No one and nothing will stop Cuba's socialist project

Cuban Ambassador Oscar Leon, speaking on Tuesday before the UNESCO Executive Board, stressed that the Caribbean island will not renounce the socialist project chosen sovereignly by its people, despite increasing hostility on the part of the United States.
'Nothing and no one will stop the Cuban people's will to build the socialist society that they have decided to construct exercising their self-determination,' the diplomat noted, speaking on the second and last day of the general debate of the 207th session of one of the constitutional bodies of the United Nations Educational, Scientific and Cultural Organization (UNESCO).
According to Leon, Cuba will remain on that path and continue to work with those who advocate relations between Havana and Washington based on respect, sovereign equality, collaboration and mutual benefit.
However, he noted that the bilateral situation is increasingly tense, due to the aggressiveness of the current US administration.
'Since we met in April, the US blockade against Cuba has been tightened,' Leon explained, who described US policy on Cuba as genocidal.
Leon warned that no sector of Cuban society escapes that hostility, including the fields of concern to UNESCO.
'Other peoples of the world are also affected due to its extraterritorial scope. The annual report from the United Nations Secretary-General on the blockade of Cuba contains vast information about the damages,' he noted.

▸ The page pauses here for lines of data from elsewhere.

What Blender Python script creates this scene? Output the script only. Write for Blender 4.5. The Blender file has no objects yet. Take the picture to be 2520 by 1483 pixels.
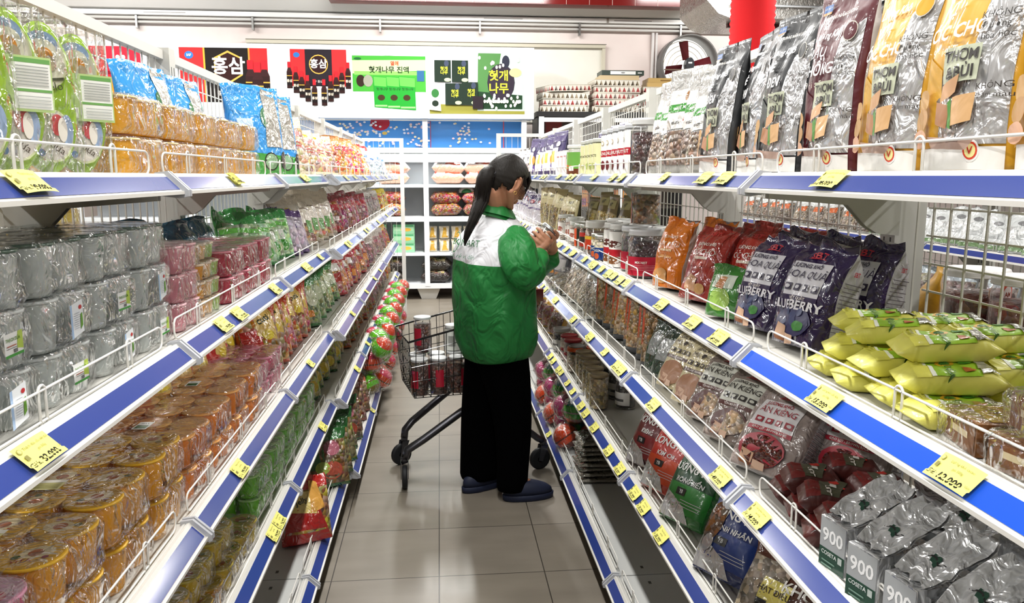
import bpy, math, random
from math import sin, cos, pi, radians as R, sqrt
from mathutils import Vector as V, Matrix, Euler, noise
sc = bpy.context.scene
COL = sc.collection
# ---------------------------------------------------------------- camera
F = 1890.0
PITCH = math.atan(309 / F); YAW = math.atan(179 * cos(PITCH) / F)
cd = bpy.data.cameras.new('camera'); cam = bpy.data.objects.new('camera', cd); COL.objects.link(cam)
cd.sensor_width = 36; cd.lens = F / 2520 * 36; cd.clip_start = .02; cd.clip_end = 60
cam.location = (0, 0, 1.5); cam.rotation_euler = (pi / 2 - PITCH, 0, -YAW)
sc.camera = cam
# ---------------------------------------------------------------- exposure, world
sc.view_settings.view_transform = 'Standard'; sc.view_settings.look = 'None'
sc.view_settings.gamma = 1; sc.view_settings.use_curve_mapping = False
sc.view_settings.exposure = 0.0
sc.cycles.max_bounces = 7; sc.cycles.diffuse_bounces = 3; sc.cycles.glossy_bounces = 3
sc.cycles.transmission_bounces = 2; sc.cycles.transparent_max_bounces = 14
sc.cycles.caustics_reflective = False; sc.cycles.caustics_refractive = False
sc.cycles.sample_clamp_indirect = 4
wd = bpy.data.worlds.new('world'); sc.world = wd; wd.use_nodes = True
wd.node_tree.nodes['Background'].inputs[0].default_value = (.9, .95, 1, 1)
wd.node_tree.nodes['Background'].inputs[1].default_value = .6
# ---------------------------------------------------------------- lamps (fluorescent battens, out of the frame overhead; added back-wall wash lights)
LAMPS = [(x, y) for x in (-2.6, .06, 2.9) for y in (-2.2, .2, 2.6, 5.0)] + [(x, 7.6) for x in (-2.6, .06, 2.9)]
LAMP_Z = 3.45; LAMP_W = 52
def area(name, loc, sx, sy, w, rot=(0, 0, 0), col=(1, .985, .95)):
    l = bpy.data.lights.new(name, 'AREA'); l.shape = 'RECTANGLE'; l.size = sx; l.size_y = sy; l.energy = w; l.color = col
    o = bpy.data.objects.new(name, l); COL.objects.link(o); o.location = loc; o.rotation_euler = rot; return o
for x, y in LAMPS:
    area('tube_and_wash_light', (x, y, LAMP_Z - .07), .12, 1.2, LAMP_W * (2.3 if y > 7 else 1.35 if y > 4 else 1))
area('tube_and_wash_light', (-4.3, 8.8, 3.9), 3, .12, 62, (R(40), 0, 0)); area('tube_and_wash_light', (0, 8.8, 3.9), 3, .12, 62, (R(40), 0, 0)); area('tube_and_wash_light', (4.3, 8.8, 3.95), 3, .12, 62, (R(40), 0, 0))  # added wash lights that brighten the back wall, without fixtures

# ---------------------------------------------------------------- helpers
def lin(h):
    if isinstance(h, (tuple, list)): return (*h[:3], 1)
    c = [((h >> s) & 255) / 255 for s in (16, 8, 0)]
    return tuple(x / 12.92 if x <= .04045 else ((x + .055) / 1.055) ** 2.4 for x in c) + (1,)
M = {}
def nmat(name):
    m = bpy.data.materials.new(name); m.use_nodes = True; nt = m.node_tree; nt.nodes.clear()
    out = nt.nodes.new('ShaderNodeOutputMaterial'); M[name] = m
    N = lambda t, **k: (lambda n: ([setattr(n, a, b) for a, b in k.items()], n)[1])(nt.nodes.new('ShaderNode' + t))
    L = lambda a, b: nt.links.new(a, b)
    return m, nt, out, N, L
def coords(N, L, sx=1, sy=1, sz=1, rnd=True):
    tc = N('TexCoord'); mp = N('Mapping'); L(tc.outputs['Object'], mp.inputs['Vector']); mp.inputs['Scale'].default_value = (sx, sy, sz)
    if rnd:
        oi = N('ObjectInfo'); mu = N('Math', operation='MULTIPLY'); L(oi.outputs['Random'], mu.inputs[0]); mu.inputs[1].default_value = 37
        L(mu.outputs[0], mp.inputs['Location'])
    return mp.outputs[0]
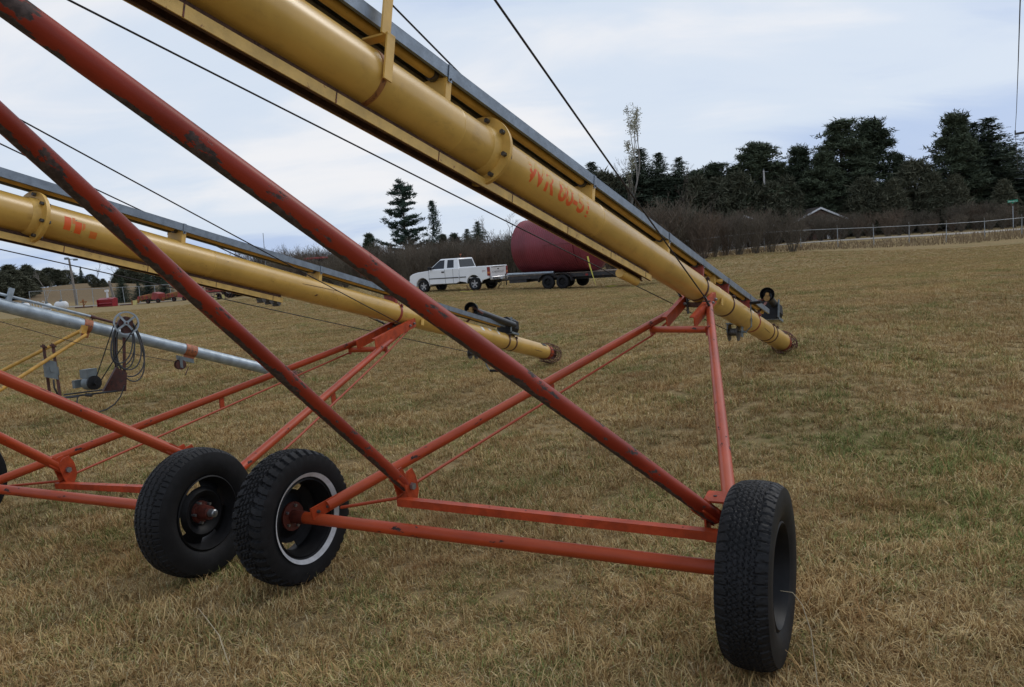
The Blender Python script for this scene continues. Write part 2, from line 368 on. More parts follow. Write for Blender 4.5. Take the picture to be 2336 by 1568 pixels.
def patch_mask(t, co):
    """0 = dry brown, 1 = green: used by the soil and by the blades so they agree"""
    a = noise(t, co, 0.55, 4, 0.6, 0.4); b_ = noise(t, co, 2.1, 4, 0.6, 0.3, loc=(9, 3, 0))
    sp = t.nodes.new('ShaderNodeSeparateXYZ'); t.links.new(co, sp.inputs[0])
    wet = M(t, 'MULTIPLY', M(t, 'MULTIPLY', ramp2(t, sp.outputs[0], 1.4, 3.2), M(t, 'SUBTRACT', 1.0, ramp2(t, sp.outputs[1], 5.0, 9.0))), 0.075)
    return M(t, 'ADD', M(t, 'ADD', M(t, 'MULTIPLY', a, 0.55), M(t, 'MULTIPLY', b_, 0.45)), wet)
def ground_mat():
    m, t, b = newmat('dry_mown_grass_ground'); co = coords(t)
    pm = patch_mask(t, co)
    tan = (0.265, 0.195, 0.098); straw = (0.33, 0.250, 0.130); olive = (0.160, 0.142, 0.056); brown = (0.155, 0.100, 0.047)
    f1 = noise(t, co, 26, 6, 0.7, 0.2); f2 = noise(t, co, 7, 5, 0.65, 0.3, loc=(3, 8, 0))
    c = mixc(t, ramp2(t, f1, 0.3, 0.7), brown, straw)
    c = mixc(t, ramp2(t, f2, 0.42, 0.62), c, tan)
    c = mixc(t, M(t, 'MULTIPLY', ramp2(t, pm, 0.50, 0.64), 0.75), c, olive)
    # mowing streaks and wear, visible as faint bands across the field
    st = noise(t, co, 0.42, 4, 0.55, 0.6, (0.16, 1.0, 1.0)); st2 = noise(t, co, 1.6, 5, 0.65, 0.4, (0.25, 1.0, 1.0), (5, 5, 0))
    c = mixc(t, M(t, 'MULTIPLY', ramp2(t, st, 0.42, 0.68), 0.40), c, (0.28, 0.22, 0.12))
    c = mixc(t, M(t, 'MULTIPLY', ramp2(t, st2, 0.56, 0.72), 0.28), c, (0.16, 0.125, 0.065))
    # reddish dead grass further out on the left hillside
    sp = t.nodes.new('ShaderNodeSeparateXYZ'); t.links.new(co, sp.inputs[0])
    far = ramp2(t, sp.outputs[1], 84, 100); left = M(t, 'SUBTRACT', 1.0, ramp2(t, sp.outputs[0], -22, -8))
    c = mixc(t, M(t, 'MULTIPLY', M(t, 'MULTIPLY', far, left), 0.8), c, (0.155, 0.110, 0.068))
    t.links.new(c, b.inputs['Base Color']); b.inputs['Roughness'].default_value = 0.95; b.inputs['Specular IOR Level'].default_value = 0.03
    bump(t, b, noise(t, co, 40, 6, 0.7), 0.7, 0.02)
    return m
m_ground = ground_mat()
ground = GR.build('ground', m_ground, smooth=60, kind='structure')

# ---------------------------------------------------------------- grass (real blades)
def nt_mul(t, c, k):
    n = t.nodes.new('ShaderNodeVectorMath'); n.operation = 'SCALE'; n.inputs['Scale'].default_value = k; t.links.new(c, n.inputs[0]); return n.outputs[0]
def blade_mat():
    m, t, b = newmat('grass_blades'); uv = coords(t, 'UV'); sp = t.nodes.new('ShaderNodeSeparateXYZ'); t.links.new(uv, sp.inputs[0])
    geo = t.nodes.new('ShaderNodeNewGeometry'); pm = patch_mask(t, geo.outputs['Position'])
    rnd = sp.outputs[0]
    cr_ = t.nodes.new('ShaderNodeValToRGB'); t.links.new(rnd, cr_.inputs[0]); r_ = cr_.color_ramp
    r_.elements[0].position = 0.0; r_.elements[0].color = (0.15, 0.085, 0.042, 1)
    r_.elements[1].position = 1.0; r_.elements[1].color = (0.58, 0.48, 0.30, 1)
    for p_, c_ in ((0.25, (0.30, 0.185, 0.078)), (0.6, (0.44, 0.305, 0.138)), (0.85, (0.56, 0.42, 0.205))):
        e_ = r_.elements.new(p_); e_.color = (*c_, 1)
    g_ = t.nodes.new('ShaderNodeValToRGB'); t.links.new(rnd, g_.inputs[0]); q = g_.color_ramp
    q.elements[0].color = (0.075, 0.100, 0.028, 1); q.elements[1].color = (0.26, 0.29, 0.095, 1)
    loc = noise(t, geo.outputs['Position'], 9, 3, 0.6, loc=(1, 6, 2))
    gm = ramp2(t, M(t, 'ADD', M(t, 'ADD', pm, M(t, 'MULTIPLY', M(t, 'SUBTRACT', sp.outputs[1], 0.5), 0.30)), M(t, 'MULTIPLY', M(t, 'SUBTRACT', loc, 0.5), 0.3)), 0.53, 0.66)
    c = mixc(t, gm, cr_.outputs[0], g_.outputs[0])
    big = noise(t, geo.outputs['Position'], 0.9, 5, 0.65, 0.5, loc=(12, 7, 0)); mow = noise(t, geo.outputs['Position'], 0.7, 3, 0.5, 0.4, (0.22, 1, 1), (3, 9, 0))
    vv = M(t, 'ADD', M(t, 'MULTIPLY', ramp2(t, big, 0.32, 0.68), 0.55), M(t, 'MULTIPLY', ramp2(t, mow, 0.35, 0.65), 0.45))
    dk = nt_mul(t, c, 0.84); c = mixc(t, vv, dk, nt_mul(t, c, 1.30))
    rd = noise(t, geo.outputs['Position'], 1.7, 4, 0.6, 0.3, loc=(2, 14, 0)); c = mixc(t, M(t, 'MULTIPLY', ramp2(t, rd, 0.50, 0.70), 0.42), c, (0.30, 0.145, 0.058))
    t.links.new(c, b.inputs['Base Color']); b.inputs['Roughness'].default_value = 0.85; b.inputs['Specular IOR Level'].default_value = 0.04
    return m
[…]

In his speech, the Cuban ambassador recalled that the international community will shortly have the opportunity to once again demand an end to the economic, commercial and financial blockade imposed on Cuba for more than 60 years, at a new vote in the UN General Assembly.
Since 1992, the UN General Assembly, made up of 193 member States, has overwhelmingly supported a resolution submitted by Cuba on the need to lift the unilateral blockade.
This year's vote will take place on November 7, a day after Cuba introduces the initiative at the General Assembly, to condemn a measure that has cost the Caribbean island 922.63 billion dollars in accumulated damages.